As organizations grow their business intelligence function, friction generally arises between the operational IT staff and the business intelligence IT staff. This friction is not driven by animosity or concerns over political fiefdoms, it is actually a very natural occurrence. There are fundamental differences in priorities and approaches in building operational solutions and in constructing analytical supporting solutions. However, these differences can produce a gap in understanding that occasionally results in minor battles and skirmishes between these groups along the path of getting work done.

A critical area of conflict is access to production data. When building an operationally focused solution such as a website, the application is supreme. It is the application, via controlled and predetermined mechanisms, that creates and changes data. And the application’s components must be tested and verified before they are ever promoted into a production environment. The original coding and unit testing is done in a separate and distinct development environment, so that the valuable production data cannot be harmed by bad code. In fact, developers often have their own personal development space to produce solutions before they promote their objects into a shared development environment for integration testing.

Given the lengths to which these developers have gone to ensure the safety of the production environment and data, it is only natural for staff entrenched inside this controlling culture to be scandalized by business intelligence and analytics personnel who blithely want direct access to production sources as a starting point for their projects. Then the data scientists and even report builders push the limits further by needing to create and populate additional data structures to support the tasks necessary to go from start to finish, because not every report is humble enough to be built from a single, straightforward SQL SELECT statement. Complex tasks, temporary tables, permanent tables reading, inserting, updating—operational staff consider this development work that should be hidden away from the production world. Needing to operate against production data, doing this on an ad hoc basis, exploring, looking around, keeping some elements and discarding others is enough to cause great consternation in the minds and souls of operational staff. Often, this conflict has resulted in operational and analytical worlds being split. And, in general, such splits are an easy fix to conflicts.

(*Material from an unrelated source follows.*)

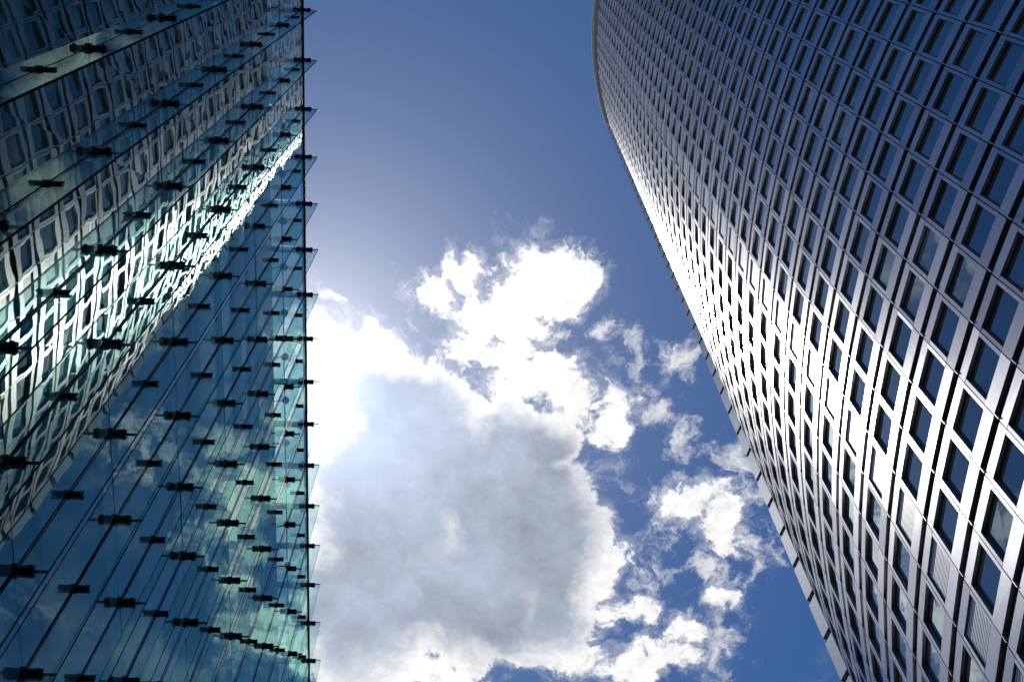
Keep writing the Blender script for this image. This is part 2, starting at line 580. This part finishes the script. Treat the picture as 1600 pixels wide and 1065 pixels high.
def pane_mb(mb, fr):
    t = 0.035
    e = [random.uniform(-0.004, 0.004) for _ in range(4)]
    o, U, N, ZZ = fr
    pts = []
    for (u, z), dn in zip(((UW0 + t, WB + t), (UW1 - t, WB + t), (UW1 - t, WT - t), (UW0 + t, WT - t)), e):
        pts.append(o + U * u + ZZ * z + N * (-0.138 + dn))
    if (pts[1] - pts[0]).cross(pts[2] - pts[0]).dot(N) < 0:
        pts = pts[::-1]
    mb.face(pts, 'winglass', random.random())


LOCAL = (Vector((0, 0, 0)), X, Y, Z)


def frame_matrix(fr):
    o, U, N, ZZ = fr
    m = Matrix.Identity(4)
    for i, a in enumerate((U, N, ZZ)):
        for r_ in range(3):
            m[r_][i] = a[r_]
    for r_ in range(3):
        m[r_][3] = o[r_]
    return m


def spot_rank(sp):
    fr, w = bay_frame(sp[1], PH + sp[0] * S)
    p = fr[0] + fr[1] * (w / 2) + Z * 2.1 + T_OFF
    return -in_picture(p)


window_spots.sort(key=spot_rank)
U_DIR = bay_frame(3, 0)[0]
HAND = 1 if U_DIR[1].cross(U_DIR[2]).dot(Z) > 0 else -1
LOC_FR = (Vector((0, 0, 0)), X, Y * HAND, Z)


def place_mat(k, j):
    fr, w = bay_frame(j, PH + k * S)
    return frame_matrix((fr[0], fr[1], fr[2] * HAND, Z))


fm = MB()
frame_mb(fm, LOC_FR)
win0 = fm.build('window', tower)
panes = []
for i in range(5):
    pm = MB()
    pane_mb(pm, LOC_FR)
    panes.append(pm.mesh('pane'))
pane0 = link(bpy.data.objects.new('pane', panes[0]), win0)
for i, (k, j) in enumerate(window_spots[:100]):
    mt = place_mat(k, j)
    if i == 0:
        win0.matrix_local = mt
        continue
    c = copy(win0, tower, mt)
    pc = copy(pane0, c, Matrix.Identity(4))
    pc.data = panes[i % 5]
fm, pm = MB(), MB()
for (k, j) in window_spots[100:]:
    fr, w = bay_frame(j, PH + k * S)
    frame_mb(fm, fr)
    pane_mb(pm, fr)
wrest = fm.build('window', tower, kind='stuff')
pm.build('pane', wrest, kind='stuff')

# ventilation grilles: one bay has slats instead of glass on every floor
gm = MB()
frame_mb(gm, LOC_FR)
gm.box(LOC_FR, UW0 + 0.05, UW1 - 0.05, -0.29, -0.20, WB + 0.045, WT - 0.045, 'gap')
NS = 15
for i in range(NS):
    zc = WB + 0.06 + (i + 0.5) * (WT - WB - 0.12) / NS
    gm.box(LOC_FR, UW0 + 0.056, UW1 - 0.056, -0.105, -0.055, zc - 0.032, zc + 0.032, 'slat')
grille0 = None
for k, j in grille_spots:
    mt = place_mat(k, j)
    if grille0 is None:
        grille0 = gm.build('ventilation_grille', tower)
        grille0.matrix_local = mt
    else:
        copy(grille0, tower, mt)

# smooth wing panels down the far corner, one per storey
wm = MB()
wm.prism([(0.14, 0.78), (0.275, 0.40), (-0.012, 0.012), (-0.215, 0.62)], GH, S - 0.02, 'wing', 0.4)
wm.prism([(0.13, 0.76), (0.26, 0.39), (-0.005, 0.03), (-0.205, 0.612)], GH - 0.015, GH - 0.002, 'frame', 0.4)  # thin bottom cap, its dark colour stands in for shade on the underside
wing0 = None
for k in range(-1, FLOORS):
    mt = Matrix.Translation(joint(0) + Z * (PH + k * S))
    if wing0 is None:
        wing0 = wm.build('corner_panel', tower)
        wing0.matrix_local = mt
    else:
        copy(wing0, tower, mt)

# roof parapet standing out past the facade
pm = MB()
for j in range(NB):
    fr, w = bay_frame(j, 0)
    pm.box(fr, 0, w, -0.5, 0.52, H_TOP, H_TOP + 0.5, 'coping', random.random(), skip=('u-', 'u+') if 0 < j < NB - 1 else ())
    pm.box(fr, 0, w, -0.5, 0.30, H_TOP - 0.6, H_TOP - 0.002, 'coping', random.random(), skip=('u-', 'u+') if 0 < j < NB - 1 else ())
pm.build('roof_parapet', tower)

# solid body behind the facade
poly = [tuple(joint(j, RAD - 0.36).xy) for j in range(NB + 1)]
a, b = joint(0, RAD - 0.36), joint(NB, RAD - 0.36)
poly += [(b.x + 22, b.y + 2), (a.x + 26, a.y - 4)]
bm_ = MB()
bm_.prism(poly, 0, H_TOP - 0.7, 'body')
bm_.build('tower_core', tower)

# ================================================================== GLASS BUILDING
D = 3.7
HL = 7.45 * D + EYE
FIN0 = 0.955 * D
FB = 0.2544 * D
GAP = 0.70
I0, I1 = -9, 22               # fin numbers
Y0, Y1 = FIN0 + I0 * FB, FIN0 + I1 * FB
PITCH = 0.785 * D
glassb = thing('glass_building', 'green glass building with point-fixed glass fins and dark clamps, mirroring the steel tower opposite',
               'building', (-D, 0, 0))
WF = (Vector((0, 0, 0)), X, Y, Z)     # relative to the building origin: x = 0 is the screen's outer face


def pane_boxes(mb, y0, y1, z0, z1):
    e = [random.uniform(-0.005, 0.005) for _ in range(4)]
    r = random.random()
    f = [Vector((e[0], y0, z0)), Vector((e[1], y1, z0)), Vector((e[2], y1, z1)), Vector((e[3], y0, z1))]
    bk = [p - X * 0.016 for p in f]
    mb.face(f, 'screen', r)
    mb.face(bk[::-1], 'screen_back', r)
    for i in range(4):
        j = (i + 1) % 4
        mb.face([f[j], f[i], bk[i], bk[j]], 'fin_edge', r)


levels = [HL - i * PITCH for i in range(0, 11)]
levels = [z for z in levels if z > 0.3] + [0.05]
pane_spots = []
for i in range(I0, I1):
    for a, b in zip(levels[:-1], levels[1:]):
        y0, y1 = FIN0 + i * FB, FIN0 + (i + 1) * FB
        pane_spots.append((y0, y1, b, a))
def pane_rank(s):
    v = [in_picture((-D, y, z)) for y in (s[0], (s[0] + s[1]) / 2, s[1]) for z in (s[2], (s[2] + s[3]) / 2, s[3])]
    return -max(v)
pane_spots.sort(key=pane_rank)
gpn = 0.007
for s_ in pane_spots[:100]:
    mb = MB()
    pane_boxes(mb, s_[0] + gpn, s_[1] - gpn, s_[2] + gpn, s_[3] - gpn)
    mb.build('glass_pane', glassb)
mb = MB()
for s_ in pane_spots[100:]:
    pane_boxes(mb, s_[0] + gpn, s_[1] - gpn, s_[2] + gpn, s_[3] - gpn)
mb.build('glass_pane', glassb, kind='stuff')

# black sealant between the panes
mb = MB()
for i in range(I0, I1 + 1):
    y = FIN0 + i * FB
    mb.box(WF, -0.018, -0.004, y - 0.0065, y + 0.0065, 0.05, HL, 'seal', 0.1)
for z in levels[1:]:
    for i in range(I0, I1):
        mb.box(WF, -0.0175, -0.0045, FIN0 + i * FB + 0.0066, FIN0 + (i + 1) * FB - 0.0066, z - 0.0065, z + 0.0065, 'seal', 0.1)
mb.build('sealant_joint', glassb, kind=None)

# glass fins, one per bay, and clamps at every half pane
FD = 0.27
mb = MB()
cuts = [0.05] + levels[:-1][::-1]
for a, b in zip(cuts[:-1], cuts[1:]):
    mb.box(WF, 0.012, FD, -0.012, 0.012, a + 0.006, b - 0.006, 'fin', 0.2,
           keys={'u+': 'fin_edge', 'u-': 'fin_edge', 'z+': 'fin_edge', 'z-': 'fin_edge'})
    mb.box(WF, 0.014, FD - 0.004, -0.006, 0.006, a - 0.006, a + 0.006, 'seal', 0.1)
fin_mesh = mb.mesh('glass_fin')
fin0 = None
for i in range(I0, I1 + 1):
    y = FIN0 + i * FB
    if fin0 is None:
        fin0 = link(bpy.data.objects.new('glass_fin', fin_mesh), glassb, loc=(0, y, 0))
    else:
        copy(fin0, glassb, Matrix.Translation((0, y, 0)))


def clamp(mb, o, big):
    fr = (o, X, Y, Z)
    if big:
        for s in (-1, 1):
            mb.box(fr, 0.006, 0.165, s * 0.0265 - 0.0155, s * 0.0265 + 0.0155, -0.026, 0.026, 'iron')
            mb.tube(o + Vector((0.130, s * 0.040, 0)), o + Vector((0.130, s * 0.056, 0)), 0.016, 'iron', 8)
        mb.box(fr, 0.03, 0.160, -0.0108, 0.0108, -0.026, 0.026, 'iron')
        mb.tube(o + Vector((0.002, 0, 0)), o + Vector((0.030, 0, 0)), 0.062, 'iron', 14)
        mb.tube(o + Vector((0.030, 0, 0)), o + Vector((0.048, 0, 0)), 0.056, 'iron', 14, 0.040)
    else:
        for s in (-1, 1):
            mb.box(fr, 0.006, 0.135, s * 0.0215 - 0.0112, s * 0.0215 + 0.0112, -0.019, 0.019, 'iron')
            mb.tube(o + Vector((0.135, s * 0.023, -0.022)), o + Vector((0.135, s * 0.023, 0.022)), 0.0125, 'iron', 8)
        mb.box(fr, 0.03, 0.130, -0.0108, 0.0108, -0.018, 0.018, 'iron')
        mb.tube(o + Vector((0.002, 0, 0)), o + Vector((0.032, 0, 0)), 0.046, 'iron', 14)


meshes = {}
for big in (True, False):
    mb = MB()
    clamp(mb, Vector((0, 0, 0)), big)
    meshes[big] = mb.mesh('clamp')
clamp_spots = []
for i in range(I0, I1 + 1):
    for n in range(0, 21):
        z = HL - n * PITCH / 2
        if n == 0:
            z -= 0.05
        if z < 0.4:
            continue
        clamp_spots.append((FIN0 + i * FB, z, n % 2 == 0))
clamp_spots.sort(key=lambda s: -in_picture((-D, s[0], s[1])))
protos = {}
for y, z, big in clamp_spots[:100]:
    if big not in protos:
        protos[big] = link(bpy.data.objects.new('clamp', meshes[big]), glassb, loc=(0, y, z))
    else:
        copy(protos[big], glassb, Matrix.Translation((0, y, z)))
mb = MB()
for y, z, big in clamp_spots[100:]:
    clamp(mb, Vector((0, y, z)), big)
mb.build('clamp', glassb, kind='stuff')

# top rail of the screen
mb = MB()
mb.box(WF, -0.055, 0.020, Y0, Y1, HL + 0.002, HL + 0.075, 'rail', 0.2)
mb.build('top_rail', glassb)

# brackets tying the screen back to the roof, and small spotlights in the gap
mb = MB()
mb.box(WF, -GAP + 0.002, -0.060, -0.045, 0.045, -0.085, 0.045, 'bracket', 0.2)
mb.box(WF, -0.13, -0.0605, -0.075, 0.075, -0.12, 0.075, 'bracket', 0.5)
br0 = None
lm = MB()
lm.tube((0, 0, 0), (0, 0, 0.075), 0.030, 'lamp', 14, 0.075)
lm.tube((0, 0, 0.075), (0, 0, 0.100), 0.078, 'lamp', 18)
lm.tube((-0.075, 0, 0.06), (-0.30, 0.02, 0.03), 0.013, 'lamp', 8)
lm.box((Vector((0, 0, 0)), X, Y, Z), -0.34, -0.30, -0.04, 0.05, -0.05, 0.09, 'lamp', 0.2)
sp0 = None
for i in range(I0, I1 + 1):
    y = FIN0 + i * FB
    mt = Matrix.Translation((0, y, HL - 0.06))
    if br0 is None:
        br0 = mb.build('bracket', glassb)
        br0.matrix_local = mt
    else:
        copy(br0, glassb, mt)
    mt = Matrix.Translation((-GAP + 0.34, y - FB * 0.72, HL - 0.55))
    if sp0 is None:
        sp0 = lm.build('spotlight', glassb)
        sp0.matrix_local = mt
    else:
        copy(sp0, glassb, mt)

# inner wall behind the screen: dark glass with pale slab edges, panelled roof upstand on top
mb = MB()
mb.box(WF, -16, -GAP, Y0, Y1, 0.0, HL - 2.75, 'inner', 0.2)
mb.build('inner_wall', glassb)
mb = MB()
mb.box(WF, -16, -GAP + 0.03, Y0 - 0.01, Y1 + 0.01, HL - 2.749, HL + 0.02, 'upstand', 0.2)
mb.build('roof_upstand', glassb)
mb = MB()
for n in range(1, 8):
    z = HL - 2.75 - (n - 0.75) * 3.55
    if z < 1:
        break
    mb.box(WF, -GAP - 0.02, -GAP + 0.05, Y0 + 0.02, Y1 - 0.02, z - 0.55, z, 'slab', 0.4)
    mb.box(WF, -GAP - 0.02, -GAP + 0.04, Y0 + 0.02, Y1 - 0.02, z - 1.9, z - 1.72, 'slab', 0.4)
mb.build('slab_edge', glassb)
mb = MB()
for yy in (Y0, Y1):
    mb.box(WF, -GAP + 0.032, -0.056, yy - 0.04, yy + 0.04, 0.0, HL, 'upstand', 0.4)
mb.build('end_wall', glassb)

However, nothing is as easy as it should be, so separating operational versus analytical environments while potentially a positive, isn’t always so good on the procedural side. The downside is that while there is work that is very ad hoc and dynamic, such as reading production data and blending datasets and creating on-the-fly data structures, there is also the work of building and populating data warehouses and data marts. And the ETL related to building those structures is more like the operational work. Having a controlled production with separate development environments is indeed good. Therefore, in some ways, this ETL work very much needs to mimic and piggyback off of the more rigid production-controlled world.

This combination of dynamics easily confuses staff members that are more familiar with a pure operational environment. First, they believe they have made the situation better by splitting worlds; then they find out parts should be controlled, ideally, following one managed corporate change control practice. Furthermore, if an organization has allowed the reporting and analytics area to embrace a free-range approach before trying to institute an architected data warehousing practice, even the analytics staff will be confused and not understand a need for control at all—which is yet another organizational hurdle to overcome.

Overall, the key is getting operational and analytical staff members to work together, so those processes that need to be controlled are controlled well, ideally via a single process, regardless of whether it is for operational solutions or analytical ones. Additionally, it is important to make sure the work that needs freedom to flex is allowed its liberty.